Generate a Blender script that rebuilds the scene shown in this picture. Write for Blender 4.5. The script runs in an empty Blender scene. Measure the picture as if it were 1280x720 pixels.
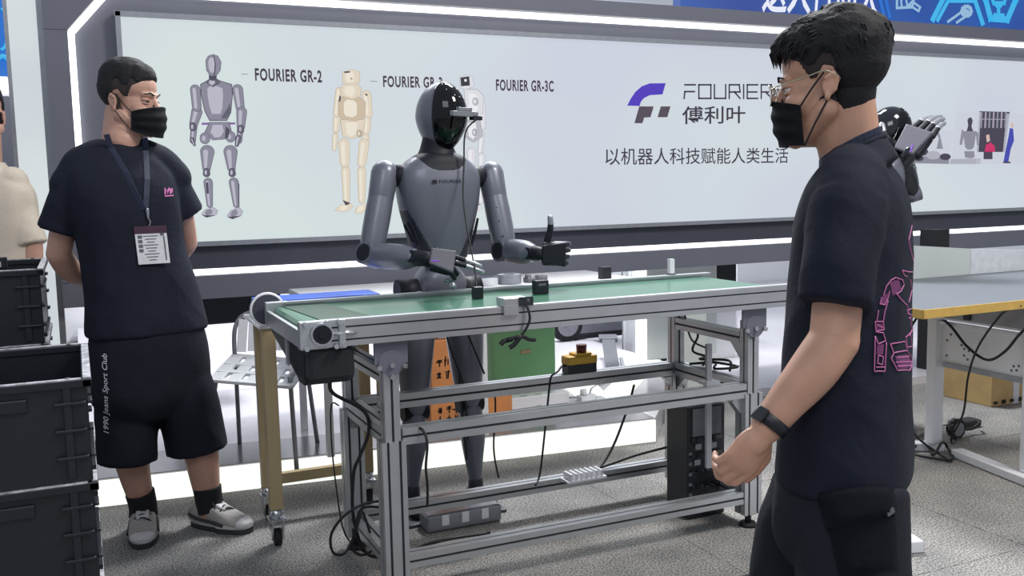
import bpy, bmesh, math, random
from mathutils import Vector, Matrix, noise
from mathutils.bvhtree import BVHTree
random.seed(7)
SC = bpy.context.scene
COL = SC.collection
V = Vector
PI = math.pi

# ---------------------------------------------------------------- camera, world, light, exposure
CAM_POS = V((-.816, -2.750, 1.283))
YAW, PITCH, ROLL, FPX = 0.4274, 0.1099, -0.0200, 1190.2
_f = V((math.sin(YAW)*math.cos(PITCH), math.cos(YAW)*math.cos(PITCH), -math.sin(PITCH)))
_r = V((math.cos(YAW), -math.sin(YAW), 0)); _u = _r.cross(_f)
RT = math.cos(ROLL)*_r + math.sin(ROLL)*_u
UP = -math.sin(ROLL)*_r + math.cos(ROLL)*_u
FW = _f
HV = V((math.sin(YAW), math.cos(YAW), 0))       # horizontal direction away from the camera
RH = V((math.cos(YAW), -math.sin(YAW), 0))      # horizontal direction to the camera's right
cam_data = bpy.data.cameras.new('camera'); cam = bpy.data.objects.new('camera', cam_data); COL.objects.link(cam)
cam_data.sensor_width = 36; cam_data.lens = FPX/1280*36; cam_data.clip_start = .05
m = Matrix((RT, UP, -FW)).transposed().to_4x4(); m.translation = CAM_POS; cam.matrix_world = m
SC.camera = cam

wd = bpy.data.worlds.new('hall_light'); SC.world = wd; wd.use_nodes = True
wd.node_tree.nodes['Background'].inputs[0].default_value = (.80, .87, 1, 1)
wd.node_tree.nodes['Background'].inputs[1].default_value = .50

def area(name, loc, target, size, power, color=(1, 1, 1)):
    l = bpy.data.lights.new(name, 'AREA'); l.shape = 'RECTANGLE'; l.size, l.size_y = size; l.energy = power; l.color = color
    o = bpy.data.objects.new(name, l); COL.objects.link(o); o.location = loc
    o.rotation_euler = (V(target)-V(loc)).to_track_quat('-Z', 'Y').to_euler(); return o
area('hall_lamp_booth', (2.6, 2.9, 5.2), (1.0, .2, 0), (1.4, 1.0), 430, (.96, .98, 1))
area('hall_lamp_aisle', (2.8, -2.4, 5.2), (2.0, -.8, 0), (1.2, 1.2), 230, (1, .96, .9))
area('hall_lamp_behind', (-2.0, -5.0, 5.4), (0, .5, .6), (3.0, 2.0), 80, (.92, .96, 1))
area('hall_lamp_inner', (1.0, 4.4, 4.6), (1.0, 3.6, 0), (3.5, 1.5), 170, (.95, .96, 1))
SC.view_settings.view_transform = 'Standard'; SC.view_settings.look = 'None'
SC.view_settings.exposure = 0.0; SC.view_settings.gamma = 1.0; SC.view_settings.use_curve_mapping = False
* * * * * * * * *
_Goal_.
Repeat the data exactly, dropping every picture it holds.

_Reply to the task_.
Generate a Blender script that rebuilds the scene shown in this picture. Write for Blender 4.5. The script runs in an empty Blender scene. Measure the picture as if it were 1280x720 pixels.
import bpy, bmesh, math, random
from mathutils import Vector, Matrix, noise
from mathutils.bvhtree import BVHTree
random.seed(7)
SC = bpy.context.scene
COL = SC.collection
V = Vector
PI = math.pi

# ---------------------------------------------------------------- camera, world, light, exposure
CAM_POS = V((-.816, -2.750, 1.283))
YAW, PITCH, ROLL, FPX = 0.4274, 0.1099, -0.0200, 1190.2
_f = V((math.sin(YAW)*math.cos(PITCH), math.cos(YAW)*math.cos(PITCH), -math.sin(PITCH)))
_r = V((math.cos(YAW), -math.sin(YAW), 0)); _u = _r.cross(_f)
RT = math.cos(ROLL)*_r + math.sin(ROLL)*_u
UP = -math.sin(ROLL)*_r + math.cos(ROLL)*_u
FW = _f
HV = V((math.sin(YAW), math.cos(YAW), 0))       # horizontal direction away from the camera
RH = V((math.cos(YAW), -math.sin(YAW), 0))      # horizontal direction to the camera's right
cam_data = bpy.data.cameras.new('camera'); cam = bpy.data.objects.new('camera', cam_data); COL.objects.link(cam)
cam_data.sensor_width = 36; cam_data.lens = FPX/1280*36; cam_data.clip_start = .05
m = Matrix((RT, UP, -FW)).transposed().to_4x4(); m.translation = CAM_POS; cam.matrix_world = m
SC.camera = cam

wd = bpy.data.worlds.new('hall_light'); SC.world = wd; wd.use_nodes = True
wd.node_tree.nodes['Background'].inputs[0].default_value = (.80, .87, 1, 1)
wd.node_tree.nodes['Background'].inputs[1].default_value = .50

def area(name, loc, target, size, power, color=(1, 1, 1)):
    l = bpy.data.lights.new(name, 'AREA'); l.shape = 'RECTANGLE'; l.size, l.size_y = size; l.energy = power; l.color = color
    o = bpy.data.objects.new(name, l); COL.objects.link(o); o.location = loc
    o.rotation_euler = (V(target)-V(loc)).to_track_quat('-Z', 'Y').to_euler(); return o
area('hall_lamp_booth', (2.6, 2.9, 5.2), (1.0, .2, 0), (1.4, 1.0), 430, (.96, .98, 1))
area('hall_lamp_aisle', (2.8, -2.4, 5.2), (2.0, -.8, 0), (1.2, 1.2), 230, (1, .96, .9))
area('hall_lamp_behind', (-2.0, -5.0, 5.4), (0, .5, .6), (3.0, 2.0), 80, (.92, .96, 1))
area('hall_lamp_inner', (1.0, 4.4, 4.6), (1.0, 3.6, 0), (3.5, 1.5), 170, (.95, .96, 1))
SC.view_settings.view_transform = 'Standard'; SC.view_settings.look = 'None'
SC.view_settings.exposure = 0.0; SC.view_settings.gamma = 1.0; SC.view_settings.use_curve_mapping = False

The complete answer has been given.